Tesla Allocates $20B Capex for AI, Robotaxi Rollout and Optimus Upgrades
Tesla plans over $20 billion in 2026 capex for AI compute (doubling H100 capacity), robotaxi infrastructure and Optimus upgrades after 2025 deliveries fell 8% to 1.64 million and Q4 automotive revenue dipped 11% to $17.7 billion. Analysts have reduced EPS forecasts citing higher spending and model rationalizations.
1. Progress on Robotaxi Deployment
Tesla initiated its first commercial robotaxi service in Austin, Texas, on June 22, 2025, deploying a fleet of 50 Cybercabs equipped with Full Self-Driving hardware. Since launch, the service has expanded to cover key corridors within Travis County, completing over 100,000 revenue-generating rides through December 2025. Tesla has registered 1.1 million active Full Self-Driving subscriptions, and management projects that production of the Gen 2 Cybercab for broader rollout will begin in mid-2026, targeting service expansion to the Bay Area and Southern California by Q4. While robotaxi revenue is estimated at approximately $1 billion in 2026—representing only about 1% of projected total sales—investors view the program as a critical long-term growth catalyst, with scalability hinging on regulatory approvals and unit economics improvements through optimized routing and software updates.
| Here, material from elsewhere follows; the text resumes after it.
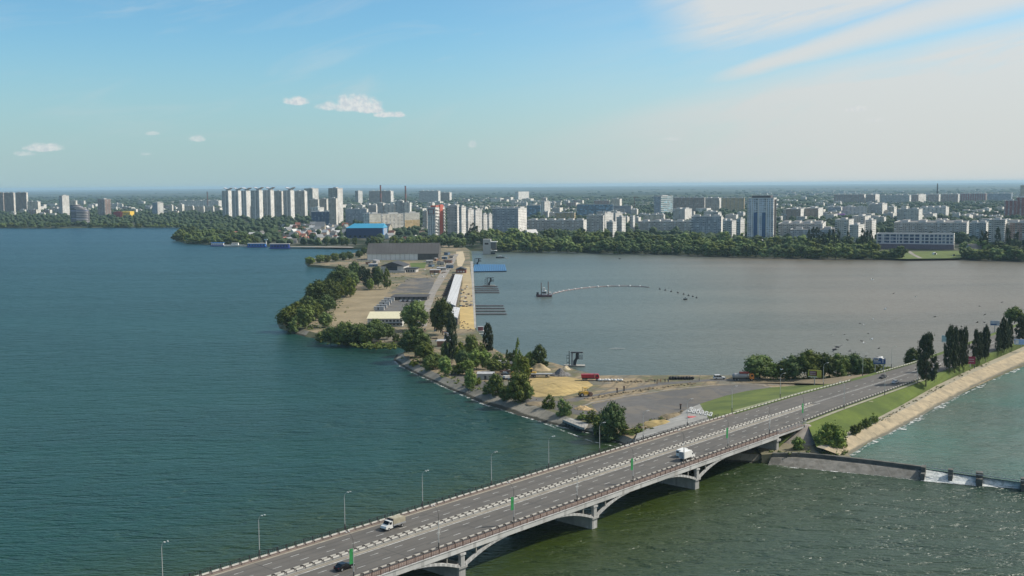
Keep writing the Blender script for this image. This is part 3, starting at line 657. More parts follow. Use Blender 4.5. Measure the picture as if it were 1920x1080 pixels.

2. Surge in Energy Business Momentum
Tesla’s energy generation and storage segment set a new deployment record in 2025, installing 5.2 GWh of battery systems worldwide, up 42% year-over-year. Megapack backlog at the end of Q4 exceeded 3 GWh, representing over $3 billion of contracted future revenue. The business achieved a gross margin of 29.5% in Q4 2025, driven by improved module yields at Gigafactory Nevada and cost reductions in inverter procurement. Management forecasts energy deployments to grow at a 35% compound annual rate through 2026, supported by utility-scale project awards in California’s transmission upgrade program and an expanded solar-plus-storage offering for commercial customers. Analysts note that this segment’s margin profile now rivals Tesla’s automotive operations, prompting some to value the company as two distinct businesses.
3. Automotive Financial Performance and Outlook
Tesla delivered approximately 1.64 million vehicles in 2025, an 8% decline from the 1.79 million units shipped in 2024, with Q4 deliveries down roughly 15% year-over-year. Full-year revenue fell to $94.8 billion, while net income contracted to $3.8 billion, reflecting pressure from price adjustments in Europe and China. Adjusted EPS for Q4 2025 came in at $0.50, slightly above consensus estimates but still 17% below the prior year. Capital expenditures topped $12 billion for the year, driven by Gigafactory expansions in Texas and Berlin and investment in AI training infrastructure. For 2026, Tesla has guided capex above $20 billion, prioritizing Robotaxi tooling, Optimus robot development, and doubling AI compute capacity at its Texas campus. Wall Street’s 12-month price targets range from bearish forecasts of a further downside in delivery trends to bullish scenarios valuing the company’s AI and energy assets as they reach scale.